Embedded in this initiative are various diversionary moves to put the dying Oslo Approach on track.
The Oslo Approach consists of direct negotiations between the parties and designated the United States, despite its undisguised partisan role, as the exclusive and permanent intermediary and go between.
Without the slightest deference to Palestinian sensitivities, U.S. presidents have appointed as special envoys to these negotiations only officials with AIPAC (the American Israel Public Affairs Commitee) credentials such as Dennis Ross and Martin Indyk, and have proceeded as if their blatant partisanship was not a problem.
Evidently Israel would have it no other way, and the Palestinian Authority has meekly gone along either out of weakness or naiveté.

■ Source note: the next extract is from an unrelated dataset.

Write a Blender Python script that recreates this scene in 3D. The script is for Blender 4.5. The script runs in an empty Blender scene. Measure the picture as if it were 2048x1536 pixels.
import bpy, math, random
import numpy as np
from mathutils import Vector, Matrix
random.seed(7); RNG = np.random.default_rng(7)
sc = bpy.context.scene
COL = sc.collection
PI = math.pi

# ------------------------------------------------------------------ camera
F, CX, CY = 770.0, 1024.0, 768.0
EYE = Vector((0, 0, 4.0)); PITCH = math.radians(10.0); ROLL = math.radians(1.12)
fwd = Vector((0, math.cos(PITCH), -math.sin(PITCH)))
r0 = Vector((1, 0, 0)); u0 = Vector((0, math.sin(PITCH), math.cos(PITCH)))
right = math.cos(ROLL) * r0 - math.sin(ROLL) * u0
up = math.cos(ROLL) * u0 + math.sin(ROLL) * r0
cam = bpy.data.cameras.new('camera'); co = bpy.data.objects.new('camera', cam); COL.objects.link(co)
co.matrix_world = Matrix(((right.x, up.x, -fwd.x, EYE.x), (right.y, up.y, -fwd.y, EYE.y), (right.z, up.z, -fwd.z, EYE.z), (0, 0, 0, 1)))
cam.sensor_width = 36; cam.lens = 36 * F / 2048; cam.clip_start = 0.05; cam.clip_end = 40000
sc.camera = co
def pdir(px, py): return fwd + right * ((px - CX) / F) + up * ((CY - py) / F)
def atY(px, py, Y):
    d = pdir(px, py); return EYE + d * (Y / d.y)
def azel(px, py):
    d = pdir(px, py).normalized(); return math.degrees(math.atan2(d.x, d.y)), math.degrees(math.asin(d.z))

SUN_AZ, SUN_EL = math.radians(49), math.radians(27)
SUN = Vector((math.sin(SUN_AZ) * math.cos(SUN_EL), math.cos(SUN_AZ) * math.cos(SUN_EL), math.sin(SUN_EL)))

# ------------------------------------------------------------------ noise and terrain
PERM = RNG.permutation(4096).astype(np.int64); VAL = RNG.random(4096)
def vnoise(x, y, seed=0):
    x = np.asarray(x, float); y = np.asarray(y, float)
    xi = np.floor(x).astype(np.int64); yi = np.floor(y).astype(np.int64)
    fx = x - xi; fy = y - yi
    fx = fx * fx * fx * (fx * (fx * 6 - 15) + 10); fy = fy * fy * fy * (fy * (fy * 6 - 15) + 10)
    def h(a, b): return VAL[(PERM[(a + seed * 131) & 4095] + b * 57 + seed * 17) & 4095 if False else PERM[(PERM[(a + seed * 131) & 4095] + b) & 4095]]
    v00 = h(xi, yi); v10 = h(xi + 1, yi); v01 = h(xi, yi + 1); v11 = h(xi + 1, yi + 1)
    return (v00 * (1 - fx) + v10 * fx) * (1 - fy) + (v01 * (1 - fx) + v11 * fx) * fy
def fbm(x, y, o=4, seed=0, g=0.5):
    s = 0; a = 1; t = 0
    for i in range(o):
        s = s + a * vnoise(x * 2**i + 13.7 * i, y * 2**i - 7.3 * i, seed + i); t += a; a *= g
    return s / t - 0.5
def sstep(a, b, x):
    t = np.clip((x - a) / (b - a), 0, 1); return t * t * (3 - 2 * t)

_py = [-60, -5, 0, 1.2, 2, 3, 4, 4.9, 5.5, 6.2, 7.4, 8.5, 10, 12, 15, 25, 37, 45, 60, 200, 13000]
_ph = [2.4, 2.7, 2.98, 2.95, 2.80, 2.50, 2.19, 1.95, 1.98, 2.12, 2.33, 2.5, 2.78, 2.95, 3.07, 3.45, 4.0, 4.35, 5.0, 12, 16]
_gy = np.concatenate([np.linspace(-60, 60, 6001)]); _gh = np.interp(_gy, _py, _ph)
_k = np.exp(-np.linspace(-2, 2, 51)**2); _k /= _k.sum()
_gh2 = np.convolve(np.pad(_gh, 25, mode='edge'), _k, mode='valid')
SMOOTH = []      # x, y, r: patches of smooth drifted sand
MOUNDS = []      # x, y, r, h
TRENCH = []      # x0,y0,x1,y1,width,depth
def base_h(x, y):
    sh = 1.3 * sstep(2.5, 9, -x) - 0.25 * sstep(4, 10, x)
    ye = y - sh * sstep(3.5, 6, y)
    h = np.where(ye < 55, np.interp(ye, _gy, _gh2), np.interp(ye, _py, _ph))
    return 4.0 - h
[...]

Not only was the Oslo framework itself flawed because it leaned so far to one side, but it was an unseemly tacit assumption of the process that the Palestinians would be willing to carry on negotiations without reserving a right to complain about the relevance of ongoing Israeli violations of international law, most conspicuously the continued unlawful settlement activity.
After more than 20 years of futility Washington’s continuing public stand that only by way of the Oslo Approach will a solution be found is beginning to fall on deaf ears, and new directions of approach are beginning to be articulated.
Israel itself is moving ineluctably toward a unilaterally imposed one-state solution that incorporates the West Bank in whole or in large part. It has recently seized 1000 acres of strategically placed land to facilitate the largest spatial enlargement of a settlement since the early 1990s and it has given approval for 2,600 additional housing units to be built in various West Bank and East Jerusalem settlements that already have more 650,000 settlers.
What to do instead
The expected controversy surrounding the Palestinian Authority initiative in the Security Council is a sideshow without any serious consequences however it is resolved.
There needs to be a clear recognition by the PA that direct negotiations are pointless under present conditions, and a general understanding that unless Israel changes behavior and outlook there is no hope to resolve the conflict by a reliance on diplomacy.
This will make recourse to nonviolent militancy via BDS, and such other tactics as blocking the unloading of Israeli cargo vessels, the best option for those seeking a just peace.
The best, and in my view, only realistic hope is to forget traditional interstate diplomacy for the present, and understand that the Palestinian future depends on a robust mobilization of global civil society in solidarity with the Palestinian national movement.
The current BDS campaign is gaining momentum by the day, and is coupled with a sense that its political program is more in keeping with the wishes of the Palestinian people than are the proposals put forth by the formal representations of either the Palestinian Authority or Hamas.
When neither governmental diplomacy nor the UN can produce a satisfactory solution to a conflict that has caused decades of suffering and dispossession, it is past time to endorse a people-oriented approach.
This is the kind of populist politics that helped end apartheid in South Africa and win many anti-colonial struggles.